Read the links I posted, and/or read Mises on “German socialism.”
“German socialism” and “Russian socialism,” as Mises called them, amount to the same thing despite some shades of difference.
The Soviet Union nationalized all industry. There were no privately owned businesses.
The "socialist" Nazis didn't nationalize industry. They even sold off state industry to the private sector. What the Nazis did have was a war economy, with the private sector drafted into building war materiel.
In that respect they resembled another major power whose private sector was drafted into building war machinery, the United States. And von Mises noted that similarity.
https://oll.libertyfund.org/quote/mises-on-how-price-controls-lead-to-socialism-1944
It is sometimes difficult for modern readers to imagine how much government intervention in the economy took place during World War Two, even in the so-called liberal democracies like Great Britain and the United States. It would take a refugee from Nazi Europe, such as the economist Ludwig von Mises, to see the close parallels between the economic policies of Nazi Germany and the United States of President Roosevelt. These parallels arose because both economies faced similar difficulties in time of war.

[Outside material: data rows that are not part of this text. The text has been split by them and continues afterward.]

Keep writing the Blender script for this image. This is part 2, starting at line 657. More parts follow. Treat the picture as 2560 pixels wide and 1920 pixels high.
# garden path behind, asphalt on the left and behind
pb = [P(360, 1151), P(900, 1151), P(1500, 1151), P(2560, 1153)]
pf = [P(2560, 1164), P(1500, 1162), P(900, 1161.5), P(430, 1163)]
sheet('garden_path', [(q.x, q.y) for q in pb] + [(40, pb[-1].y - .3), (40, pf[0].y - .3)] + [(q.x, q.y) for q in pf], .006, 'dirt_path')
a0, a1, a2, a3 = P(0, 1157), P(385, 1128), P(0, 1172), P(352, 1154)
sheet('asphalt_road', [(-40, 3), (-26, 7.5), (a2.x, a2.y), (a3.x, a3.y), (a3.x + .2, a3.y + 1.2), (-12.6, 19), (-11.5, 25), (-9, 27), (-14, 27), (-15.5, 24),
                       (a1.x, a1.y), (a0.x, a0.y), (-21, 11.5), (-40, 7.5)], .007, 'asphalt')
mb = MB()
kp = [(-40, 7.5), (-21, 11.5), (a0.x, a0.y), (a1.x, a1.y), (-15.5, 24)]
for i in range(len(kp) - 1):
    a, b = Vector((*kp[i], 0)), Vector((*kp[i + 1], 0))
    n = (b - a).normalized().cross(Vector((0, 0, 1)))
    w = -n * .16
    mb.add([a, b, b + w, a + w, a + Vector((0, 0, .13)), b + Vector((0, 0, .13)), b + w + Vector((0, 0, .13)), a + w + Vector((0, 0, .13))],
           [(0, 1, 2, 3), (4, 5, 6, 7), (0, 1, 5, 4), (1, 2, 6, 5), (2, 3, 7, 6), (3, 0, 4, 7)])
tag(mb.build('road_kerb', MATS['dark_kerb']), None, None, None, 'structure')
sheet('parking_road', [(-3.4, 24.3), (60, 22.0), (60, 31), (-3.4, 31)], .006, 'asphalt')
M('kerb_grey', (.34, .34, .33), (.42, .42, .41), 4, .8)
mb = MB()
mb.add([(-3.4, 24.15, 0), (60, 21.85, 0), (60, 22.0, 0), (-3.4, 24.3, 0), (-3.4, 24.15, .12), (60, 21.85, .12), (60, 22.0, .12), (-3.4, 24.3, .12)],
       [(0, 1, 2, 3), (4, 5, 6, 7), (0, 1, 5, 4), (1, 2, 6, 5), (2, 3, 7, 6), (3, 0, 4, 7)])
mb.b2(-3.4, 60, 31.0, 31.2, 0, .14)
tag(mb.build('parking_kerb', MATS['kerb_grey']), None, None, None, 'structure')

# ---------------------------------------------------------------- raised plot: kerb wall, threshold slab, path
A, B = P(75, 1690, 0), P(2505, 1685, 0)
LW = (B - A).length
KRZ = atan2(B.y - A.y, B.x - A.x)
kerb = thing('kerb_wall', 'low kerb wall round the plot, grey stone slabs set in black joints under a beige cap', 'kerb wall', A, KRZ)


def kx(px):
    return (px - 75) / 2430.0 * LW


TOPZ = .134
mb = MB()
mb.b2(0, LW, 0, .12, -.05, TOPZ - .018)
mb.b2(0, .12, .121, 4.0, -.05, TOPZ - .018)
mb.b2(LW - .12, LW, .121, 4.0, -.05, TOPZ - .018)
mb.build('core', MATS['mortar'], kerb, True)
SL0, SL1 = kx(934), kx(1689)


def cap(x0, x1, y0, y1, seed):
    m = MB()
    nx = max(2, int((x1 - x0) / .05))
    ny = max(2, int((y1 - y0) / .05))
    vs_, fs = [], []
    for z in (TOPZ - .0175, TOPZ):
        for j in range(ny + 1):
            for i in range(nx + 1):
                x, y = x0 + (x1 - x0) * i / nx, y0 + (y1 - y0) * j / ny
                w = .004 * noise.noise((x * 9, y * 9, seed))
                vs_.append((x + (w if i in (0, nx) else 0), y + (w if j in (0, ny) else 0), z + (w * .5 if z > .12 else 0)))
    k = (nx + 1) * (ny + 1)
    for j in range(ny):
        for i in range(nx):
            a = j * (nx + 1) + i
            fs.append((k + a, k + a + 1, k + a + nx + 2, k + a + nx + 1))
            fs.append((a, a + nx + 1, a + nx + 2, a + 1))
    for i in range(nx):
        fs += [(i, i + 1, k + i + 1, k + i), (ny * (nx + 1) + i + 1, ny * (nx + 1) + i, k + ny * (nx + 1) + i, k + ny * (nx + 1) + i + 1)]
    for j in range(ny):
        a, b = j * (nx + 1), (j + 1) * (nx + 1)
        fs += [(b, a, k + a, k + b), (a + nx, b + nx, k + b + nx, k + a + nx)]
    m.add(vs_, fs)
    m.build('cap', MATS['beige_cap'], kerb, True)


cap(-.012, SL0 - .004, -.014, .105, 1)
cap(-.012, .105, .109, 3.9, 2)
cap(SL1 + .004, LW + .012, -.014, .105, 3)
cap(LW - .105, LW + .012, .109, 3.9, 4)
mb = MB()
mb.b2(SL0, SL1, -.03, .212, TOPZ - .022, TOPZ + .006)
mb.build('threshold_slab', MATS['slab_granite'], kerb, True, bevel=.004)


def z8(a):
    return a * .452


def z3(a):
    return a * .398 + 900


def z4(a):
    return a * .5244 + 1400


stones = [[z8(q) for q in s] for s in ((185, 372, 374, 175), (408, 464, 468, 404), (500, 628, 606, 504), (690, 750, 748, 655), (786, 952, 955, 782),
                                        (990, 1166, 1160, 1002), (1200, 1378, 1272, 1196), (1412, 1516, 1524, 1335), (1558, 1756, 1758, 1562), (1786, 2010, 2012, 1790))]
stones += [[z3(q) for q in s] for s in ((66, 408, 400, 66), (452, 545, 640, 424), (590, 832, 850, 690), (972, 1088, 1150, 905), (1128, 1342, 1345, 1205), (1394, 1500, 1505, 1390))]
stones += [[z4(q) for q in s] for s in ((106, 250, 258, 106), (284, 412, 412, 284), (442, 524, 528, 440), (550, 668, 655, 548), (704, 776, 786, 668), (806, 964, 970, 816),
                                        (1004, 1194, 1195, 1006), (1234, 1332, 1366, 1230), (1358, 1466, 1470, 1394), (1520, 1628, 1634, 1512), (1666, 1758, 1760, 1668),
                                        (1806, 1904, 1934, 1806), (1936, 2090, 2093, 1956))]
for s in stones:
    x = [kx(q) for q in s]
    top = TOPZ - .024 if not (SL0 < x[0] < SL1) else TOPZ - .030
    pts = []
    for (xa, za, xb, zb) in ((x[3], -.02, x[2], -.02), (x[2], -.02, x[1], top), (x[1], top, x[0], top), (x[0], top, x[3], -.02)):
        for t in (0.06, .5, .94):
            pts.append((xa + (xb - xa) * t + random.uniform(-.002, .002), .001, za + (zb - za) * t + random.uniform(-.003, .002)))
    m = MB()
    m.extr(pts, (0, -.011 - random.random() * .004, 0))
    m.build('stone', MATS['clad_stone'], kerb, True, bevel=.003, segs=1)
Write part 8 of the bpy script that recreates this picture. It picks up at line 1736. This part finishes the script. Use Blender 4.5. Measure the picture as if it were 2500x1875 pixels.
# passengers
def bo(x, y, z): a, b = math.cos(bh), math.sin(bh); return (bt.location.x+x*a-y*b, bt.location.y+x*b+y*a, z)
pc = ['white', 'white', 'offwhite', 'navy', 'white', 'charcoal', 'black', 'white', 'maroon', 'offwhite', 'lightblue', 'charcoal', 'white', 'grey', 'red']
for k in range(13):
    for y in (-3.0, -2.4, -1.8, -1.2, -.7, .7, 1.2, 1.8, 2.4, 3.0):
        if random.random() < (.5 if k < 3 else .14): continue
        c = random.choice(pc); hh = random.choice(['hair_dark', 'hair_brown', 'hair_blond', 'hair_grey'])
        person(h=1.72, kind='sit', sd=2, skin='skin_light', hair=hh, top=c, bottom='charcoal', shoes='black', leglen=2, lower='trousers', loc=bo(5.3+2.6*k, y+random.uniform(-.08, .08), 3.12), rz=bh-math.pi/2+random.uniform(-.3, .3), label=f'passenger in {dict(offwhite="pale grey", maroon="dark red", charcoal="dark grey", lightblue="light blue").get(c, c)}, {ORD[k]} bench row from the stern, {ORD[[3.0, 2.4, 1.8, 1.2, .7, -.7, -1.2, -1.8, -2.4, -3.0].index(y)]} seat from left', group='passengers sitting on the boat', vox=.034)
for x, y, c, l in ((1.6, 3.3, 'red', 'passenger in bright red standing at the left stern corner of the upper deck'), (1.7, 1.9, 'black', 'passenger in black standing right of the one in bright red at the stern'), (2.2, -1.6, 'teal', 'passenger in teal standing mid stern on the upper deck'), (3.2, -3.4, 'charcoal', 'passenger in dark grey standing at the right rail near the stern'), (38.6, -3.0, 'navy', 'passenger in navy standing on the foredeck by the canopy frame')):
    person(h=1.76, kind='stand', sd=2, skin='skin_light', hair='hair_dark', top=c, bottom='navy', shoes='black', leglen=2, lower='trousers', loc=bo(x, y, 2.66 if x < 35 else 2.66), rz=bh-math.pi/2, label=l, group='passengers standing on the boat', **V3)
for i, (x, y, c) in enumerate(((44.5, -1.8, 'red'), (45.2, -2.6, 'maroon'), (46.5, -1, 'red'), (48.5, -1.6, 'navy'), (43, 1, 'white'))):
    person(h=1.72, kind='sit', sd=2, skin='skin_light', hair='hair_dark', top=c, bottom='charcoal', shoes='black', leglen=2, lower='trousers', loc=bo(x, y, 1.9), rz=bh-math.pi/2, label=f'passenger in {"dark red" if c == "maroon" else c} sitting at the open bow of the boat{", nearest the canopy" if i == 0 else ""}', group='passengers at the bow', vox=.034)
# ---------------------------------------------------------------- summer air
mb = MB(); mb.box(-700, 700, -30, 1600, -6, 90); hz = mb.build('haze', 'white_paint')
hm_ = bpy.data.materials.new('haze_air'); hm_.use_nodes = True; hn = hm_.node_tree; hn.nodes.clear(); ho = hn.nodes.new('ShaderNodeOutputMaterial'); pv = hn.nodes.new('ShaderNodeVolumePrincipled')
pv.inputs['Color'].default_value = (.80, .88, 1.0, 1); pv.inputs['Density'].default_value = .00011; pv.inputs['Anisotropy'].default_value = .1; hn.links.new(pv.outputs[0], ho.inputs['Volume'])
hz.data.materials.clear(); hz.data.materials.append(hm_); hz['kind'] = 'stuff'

With international free trade disrupted, goods with multiple uses (such as gasoline and rubber) had to be allocated away from consumer goods production to war goods production such as tanks and aircraft. Since the government did not wish to pay more for these goods in a free market, thus competing with consumers for the use of these goods, it used regulations and controls like rationing to take the bulk of these products for its war industries and to ration what was left to the consumers.